» **What to do**: Look for the line containing "Write a Blender" and the line containing "w.node_tree.nodes['Background'].inputs[1].default_value = 0.30" in the entries below. Copy those two and all lines between them exactly, leaving out pictures.

··· Records for the exercise ···

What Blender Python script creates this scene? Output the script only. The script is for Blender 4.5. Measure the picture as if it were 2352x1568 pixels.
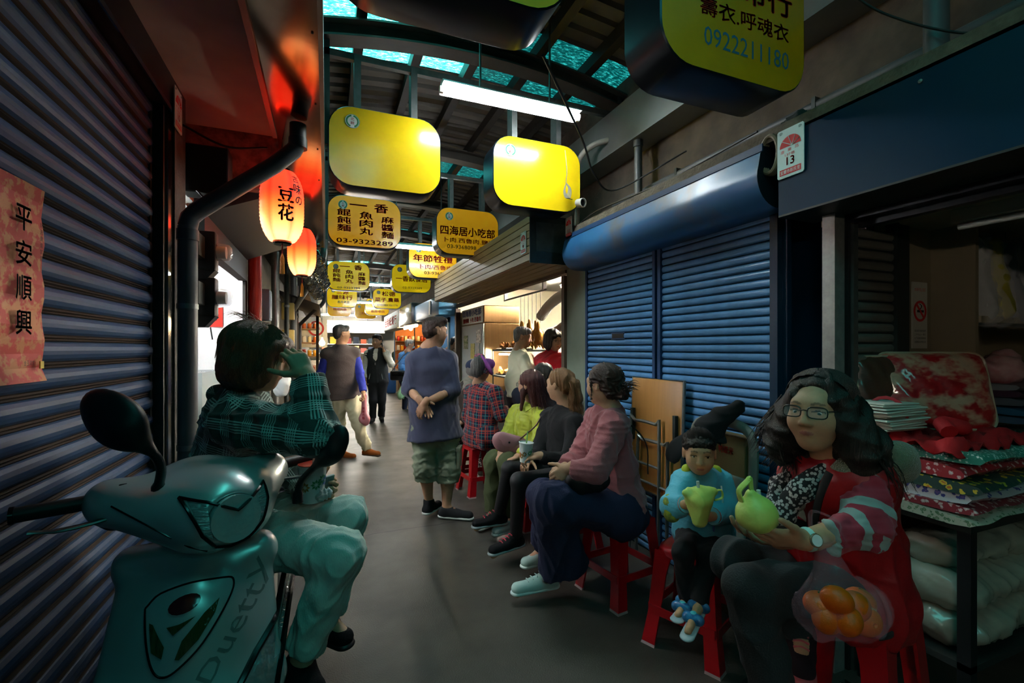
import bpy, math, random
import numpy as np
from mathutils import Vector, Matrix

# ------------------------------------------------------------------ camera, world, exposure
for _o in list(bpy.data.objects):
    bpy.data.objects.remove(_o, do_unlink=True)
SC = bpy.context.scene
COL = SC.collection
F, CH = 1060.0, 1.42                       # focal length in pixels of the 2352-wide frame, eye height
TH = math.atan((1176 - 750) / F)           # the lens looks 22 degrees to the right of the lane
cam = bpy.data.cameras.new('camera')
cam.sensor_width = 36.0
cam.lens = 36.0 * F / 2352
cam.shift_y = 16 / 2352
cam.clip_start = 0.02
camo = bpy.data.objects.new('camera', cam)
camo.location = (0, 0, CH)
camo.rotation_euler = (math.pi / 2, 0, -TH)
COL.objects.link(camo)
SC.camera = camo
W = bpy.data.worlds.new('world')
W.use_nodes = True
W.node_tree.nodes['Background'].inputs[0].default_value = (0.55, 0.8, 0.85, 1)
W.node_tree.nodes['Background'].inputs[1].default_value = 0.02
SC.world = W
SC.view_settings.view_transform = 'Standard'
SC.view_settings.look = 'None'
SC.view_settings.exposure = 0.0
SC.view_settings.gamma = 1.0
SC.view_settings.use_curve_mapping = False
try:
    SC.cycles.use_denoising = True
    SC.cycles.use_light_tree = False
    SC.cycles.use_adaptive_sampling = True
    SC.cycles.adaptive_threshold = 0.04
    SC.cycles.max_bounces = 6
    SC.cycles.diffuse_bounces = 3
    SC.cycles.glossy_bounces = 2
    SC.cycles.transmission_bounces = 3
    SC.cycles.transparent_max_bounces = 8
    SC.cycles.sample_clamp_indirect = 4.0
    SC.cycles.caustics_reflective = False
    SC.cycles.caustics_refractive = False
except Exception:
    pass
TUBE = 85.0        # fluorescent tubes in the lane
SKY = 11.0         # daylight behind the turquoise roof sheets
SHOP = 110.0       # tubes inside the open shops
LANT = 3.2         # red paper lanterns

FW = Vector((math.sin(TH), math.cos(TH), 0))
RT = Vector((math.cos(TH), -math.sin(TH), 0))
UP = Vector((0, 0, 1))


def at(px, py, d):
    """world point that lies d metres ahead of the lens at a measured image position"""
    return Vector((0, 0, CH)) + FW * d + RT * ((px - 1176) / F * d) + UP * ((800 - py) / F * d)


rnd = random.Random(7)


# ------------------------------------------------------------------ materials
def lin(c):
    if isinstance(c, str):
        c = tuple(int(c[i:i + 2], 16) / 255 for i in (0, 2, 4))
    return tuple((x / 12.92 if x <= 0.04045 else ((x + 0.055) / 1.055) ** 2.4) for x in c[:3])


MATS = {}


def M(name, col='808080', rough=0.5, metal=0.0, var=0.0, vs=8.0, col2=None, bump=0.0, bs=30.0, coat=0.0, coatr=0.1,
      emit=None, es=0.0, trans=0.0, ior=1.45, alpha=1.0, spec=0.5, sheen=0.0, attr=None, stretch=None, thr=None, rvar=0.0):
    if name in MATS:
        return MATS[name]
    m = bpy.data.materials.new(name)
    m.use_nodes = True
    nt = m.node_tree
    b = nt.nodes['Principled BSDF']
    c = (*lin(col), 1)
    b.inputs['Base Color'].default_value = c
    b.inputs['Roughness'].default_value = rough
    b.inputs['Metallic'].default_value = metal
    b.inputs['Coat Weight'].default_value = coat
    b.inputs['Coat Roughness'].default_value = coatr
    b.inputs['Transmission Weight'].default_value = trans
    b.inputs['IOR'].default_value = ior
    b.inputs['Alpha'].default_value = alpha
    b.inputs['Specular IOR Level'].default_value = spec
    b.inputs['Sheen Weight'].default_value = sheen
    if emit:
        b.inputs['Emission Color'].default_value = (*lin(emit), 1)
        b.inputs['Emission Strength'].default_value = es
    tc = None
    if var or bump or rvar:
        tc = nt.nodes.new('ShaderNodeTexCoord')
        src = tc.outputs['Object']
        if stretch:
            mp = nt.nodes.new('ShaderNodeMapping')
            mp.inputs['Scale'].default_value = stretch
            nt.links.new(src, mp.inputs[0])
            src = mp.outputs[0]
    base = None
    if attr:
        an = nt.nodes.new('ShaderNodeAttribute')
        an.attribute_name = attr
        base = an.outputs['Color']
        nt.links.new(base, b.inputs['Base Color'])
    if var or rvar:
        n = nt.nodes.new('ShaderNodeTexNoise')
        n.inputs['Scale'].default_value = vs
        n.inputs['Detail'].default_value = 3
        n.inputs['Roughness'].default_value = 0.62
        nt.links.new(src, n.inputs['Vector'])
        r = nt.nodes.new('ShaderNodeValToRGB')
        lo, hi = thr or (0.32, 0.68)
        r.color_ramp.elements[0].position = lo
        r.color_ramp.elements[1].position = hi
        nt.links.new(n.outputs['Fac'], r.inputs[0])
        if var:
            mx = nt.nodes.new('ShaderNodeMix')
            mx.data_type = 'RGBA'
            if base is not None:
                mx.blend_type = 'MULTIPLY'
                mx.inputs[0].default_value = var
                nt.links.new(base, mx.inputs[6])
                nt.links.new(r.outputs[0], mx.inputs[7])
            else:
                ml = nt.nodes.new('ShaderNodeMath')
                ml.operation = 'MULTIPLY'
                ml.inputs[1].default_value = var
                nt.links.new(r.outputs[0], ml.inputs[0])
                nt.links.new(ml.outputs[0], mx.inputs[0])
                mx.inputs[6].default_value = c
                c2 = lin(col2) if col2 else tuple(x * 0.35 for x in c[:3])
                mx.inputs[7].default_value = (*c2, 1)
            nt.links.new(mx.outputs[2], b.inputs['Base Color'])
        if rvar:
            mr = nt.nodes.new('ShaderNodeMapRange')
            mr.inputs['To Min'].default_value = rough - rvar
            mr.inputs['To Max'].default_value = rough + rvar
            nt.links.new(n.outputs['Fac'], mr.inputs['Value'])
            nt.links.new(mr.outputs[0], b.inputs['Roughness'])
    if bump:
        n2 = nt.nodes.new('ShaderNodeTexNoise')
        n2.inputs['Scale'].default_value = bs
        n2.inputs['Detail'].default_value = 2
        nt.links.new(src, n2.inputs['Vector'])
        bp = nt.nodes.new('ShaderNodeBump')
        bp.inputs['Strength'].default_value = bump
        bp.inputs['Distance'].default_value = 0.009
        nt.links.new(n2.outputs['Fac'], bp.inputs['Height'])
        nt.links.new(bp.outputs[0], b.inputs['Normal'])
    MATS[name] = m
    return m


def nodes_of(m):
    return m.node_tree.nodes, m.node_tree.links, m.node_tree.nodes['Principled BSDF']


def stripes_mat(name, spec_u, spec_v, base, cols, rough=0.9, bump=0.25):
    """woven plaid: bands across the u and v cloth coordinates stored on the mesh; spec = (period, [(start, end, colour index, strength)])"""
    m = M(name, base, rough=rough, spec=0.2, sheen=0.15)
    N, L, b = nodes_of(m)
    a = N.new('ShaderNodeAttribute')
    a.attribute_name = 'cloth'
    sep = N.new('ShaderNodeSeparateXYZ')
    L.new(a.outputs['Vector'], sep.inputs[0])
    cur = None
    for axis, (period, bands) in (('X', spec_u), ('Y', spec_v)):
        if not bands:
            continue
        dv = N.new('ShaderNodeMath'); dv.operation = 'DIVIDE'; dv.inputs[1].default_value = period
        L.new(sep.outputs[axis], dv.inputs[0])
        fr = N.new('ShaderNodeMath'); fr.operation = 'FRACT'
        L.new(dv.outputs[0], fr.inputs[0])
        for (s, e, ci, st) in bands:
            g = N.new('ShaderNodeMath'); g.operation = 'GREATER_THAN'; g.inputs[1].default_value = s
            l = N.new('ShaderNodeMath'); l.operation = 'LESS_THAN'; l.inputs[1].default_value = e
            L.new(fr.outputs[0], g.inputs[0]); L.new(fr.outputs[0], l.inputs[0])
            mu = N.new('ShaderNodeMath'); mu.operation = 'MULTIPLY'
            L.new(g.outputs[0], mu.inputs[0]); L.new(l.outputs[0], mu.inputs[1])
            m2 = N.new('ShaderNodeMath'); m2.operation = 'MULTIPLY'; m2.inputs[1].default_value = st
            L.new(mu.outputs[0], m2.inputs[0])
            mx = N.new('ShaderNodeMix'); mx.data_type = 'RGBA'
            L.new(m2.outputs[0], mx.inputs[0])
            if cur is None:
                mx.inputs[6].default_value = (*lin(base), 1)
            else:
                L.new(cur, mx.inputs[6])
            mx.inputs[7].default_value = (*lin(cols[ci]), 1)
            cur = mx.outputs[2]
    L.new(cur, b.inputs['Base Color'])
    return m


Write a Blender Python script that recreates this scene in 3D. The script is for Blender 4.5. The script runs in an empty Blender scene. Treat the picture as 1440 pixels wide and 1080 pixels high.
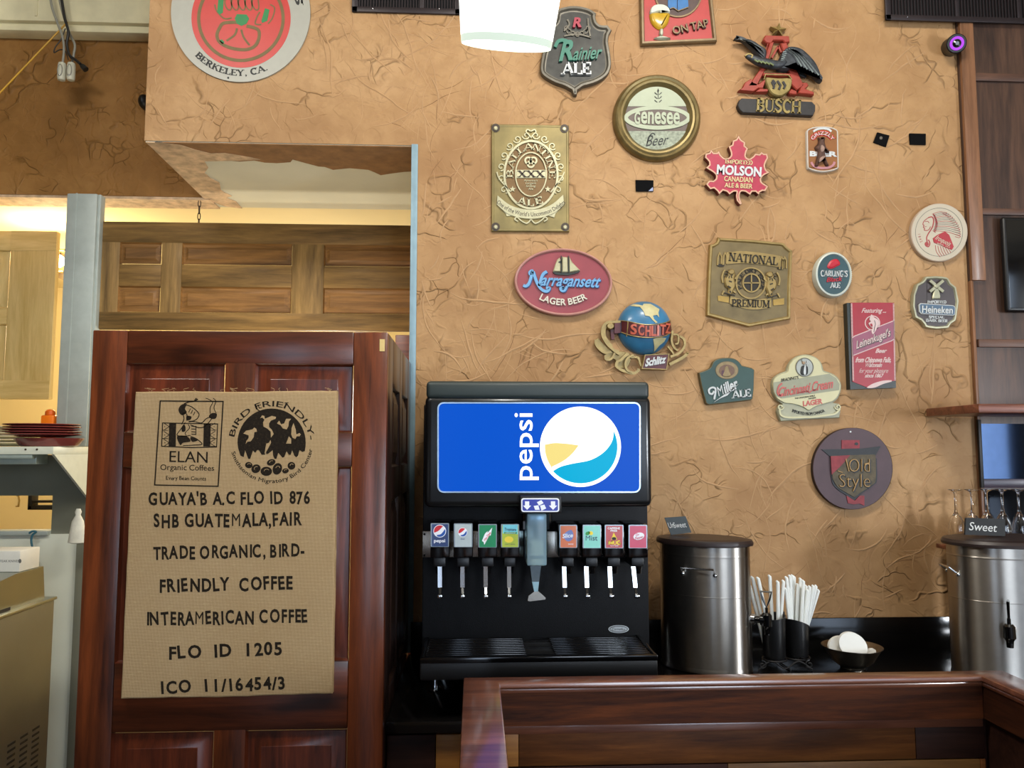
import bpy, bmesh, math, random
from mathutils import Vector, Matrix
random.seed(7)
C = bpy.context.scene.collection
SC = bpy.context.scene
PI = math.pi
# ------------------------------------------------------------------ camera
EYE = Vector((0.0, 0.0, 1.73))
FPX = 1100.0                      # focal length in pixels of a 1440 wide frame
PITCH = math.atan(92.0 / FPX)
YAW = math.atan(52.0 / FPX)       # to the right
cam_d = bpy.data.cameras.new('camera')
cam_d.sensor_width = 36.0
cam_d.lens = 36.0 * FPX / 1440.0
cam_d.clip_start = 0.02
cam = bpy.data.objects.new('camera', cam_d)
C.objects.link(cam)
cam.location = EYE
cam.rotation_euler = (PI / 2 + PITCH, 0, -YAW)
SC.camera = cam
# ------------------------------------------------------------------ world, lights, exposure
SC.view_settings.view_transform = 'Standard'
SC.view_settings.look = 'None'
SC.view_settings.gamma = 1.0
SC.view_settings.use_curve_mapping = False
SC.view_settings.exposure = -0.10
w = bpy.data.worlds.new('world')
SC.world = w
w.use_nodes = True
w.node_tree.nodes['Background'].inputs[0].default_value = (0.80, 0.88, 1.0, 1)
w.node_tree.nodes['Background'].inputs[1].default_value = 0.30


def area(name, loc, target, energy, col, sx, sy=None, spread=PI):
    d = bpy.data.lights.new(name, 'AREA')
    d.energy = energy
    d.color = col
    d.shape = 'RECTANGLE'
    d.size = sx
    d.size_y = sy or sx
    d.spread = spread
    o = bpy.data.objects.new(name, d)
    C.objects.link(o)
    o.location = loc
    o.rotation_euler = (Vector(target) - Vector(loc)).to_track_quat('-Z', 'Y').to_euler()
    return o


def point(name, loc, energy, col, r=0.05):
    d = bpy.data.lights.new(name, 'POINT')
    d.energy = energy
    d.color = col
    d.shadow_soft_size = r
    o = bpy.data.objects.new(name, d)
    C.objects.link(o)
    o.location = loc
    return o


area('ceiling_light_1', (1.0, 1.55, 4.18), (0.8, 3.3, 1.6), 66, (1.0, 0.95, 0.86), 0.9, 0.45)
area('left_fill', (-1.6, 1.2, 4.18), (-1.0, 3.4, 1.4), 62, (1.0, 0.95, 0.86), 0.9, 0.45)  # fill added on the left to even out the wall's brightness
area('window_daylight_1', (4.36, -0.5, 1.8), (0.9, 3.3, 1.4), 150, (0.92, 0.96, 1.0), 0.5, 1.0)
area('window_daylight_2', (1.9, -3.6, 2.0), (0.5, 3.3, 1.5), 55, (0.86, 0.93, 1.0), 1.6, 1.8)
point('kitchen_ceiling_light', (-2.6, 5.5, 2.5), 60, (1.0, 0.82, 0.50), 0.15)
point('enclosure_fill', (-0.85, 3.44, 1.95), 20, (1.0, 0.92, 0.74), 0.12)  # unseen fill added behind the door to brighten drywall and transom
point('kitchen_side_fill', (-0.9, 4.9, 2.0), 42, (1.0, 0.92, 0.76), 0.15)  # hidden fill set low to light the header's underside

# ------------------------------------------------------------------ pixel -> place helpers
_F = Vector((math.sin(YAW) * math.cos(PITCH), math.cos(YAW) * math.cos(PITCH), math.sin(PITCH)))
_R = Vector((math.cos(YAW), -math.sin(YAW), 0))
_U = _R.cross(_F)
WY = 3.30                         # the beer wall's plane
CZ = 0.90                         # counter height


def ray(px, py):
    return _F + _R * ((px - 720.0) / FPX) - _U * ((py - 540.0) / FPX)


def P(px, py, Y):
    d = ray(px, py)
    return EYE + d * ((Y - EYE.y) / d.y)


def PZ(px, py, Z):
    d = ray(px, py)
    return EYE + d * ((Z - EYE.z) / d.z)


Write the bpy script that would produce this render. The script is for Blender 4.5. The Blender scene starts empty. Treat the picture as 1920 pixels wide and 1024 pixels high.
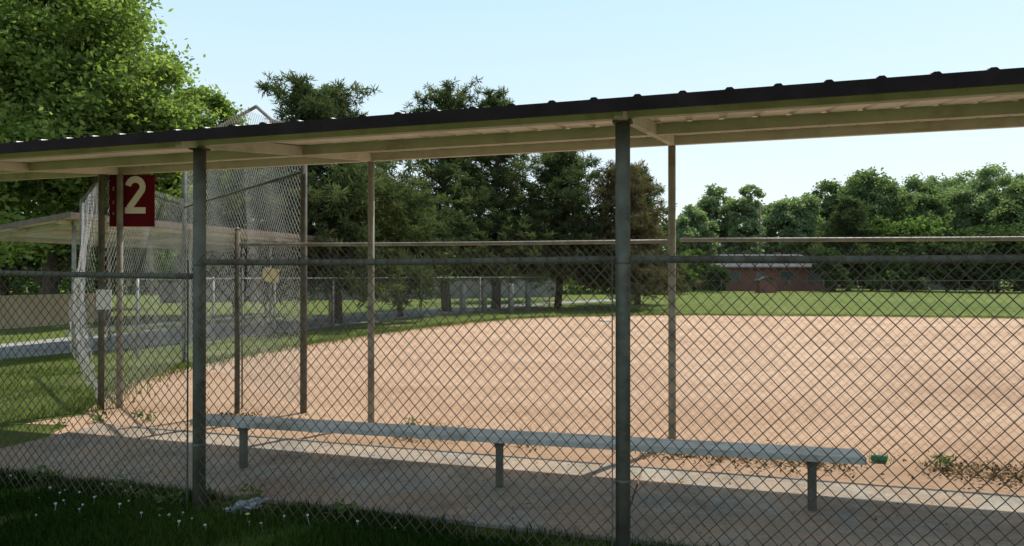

···

» **Solution to the problem**:
Write a Blender Python script that recreates this scene in 3D. The script is for Blender 4.5. The script runs in an empty Blender scene. Treat the picture as 1440 pixels wide and 1080 pixels high.
import bpy, bmesh, math, random
from mathutils import Vector, Matrix
random.seed(7)
C = bpy.context.scene.collection
SC = bpy.context.scene
PI = math.pi
# ------------------------------------------------------------------ camera
EYE = Vector((0.0, 0.0, 1.73))
FPX = 1100.0                      # focal length in pixels of a 1440 wide frame
PITCH = math.atan(92.0 / FPX)
YAW = math.atan(52.0 / FPX)       # to the right
cam_d = bpy.data.cameras.new('camera')
cam_d.sensor_width = 36.0
cam_d.lens = 36.0 * FPX / 1440.0
cam_d.clip_start = 0.02
cam = bpy.data.objects.new('camera', cam_d)
C.objects.link(cam)
cam.location = EYE
cam.rotation_euler = (PI / 2 + PITCH, 0, -YAW)
SC.camera = cam
# ------------------------------------------------------------------ world, lights, exposure
SC.view_settings.view_transform = 'Standard'
SC.view_settings.look = 'None'
SC.view_settings.gamma = 1.0
SC.view_settings.use_curve_mapping = False
SC.view_settings.exposure = -0.10
w = bpy.data.worlds.new('world')
SC.world = w
w.use_nodes = True
w.node_tree.nodes['Background'].inputs[0].default_value = (0.80, 0.88, 1.0, 1)
w.node_tree.nodes['Background'].inputs[1].default_value = 0.30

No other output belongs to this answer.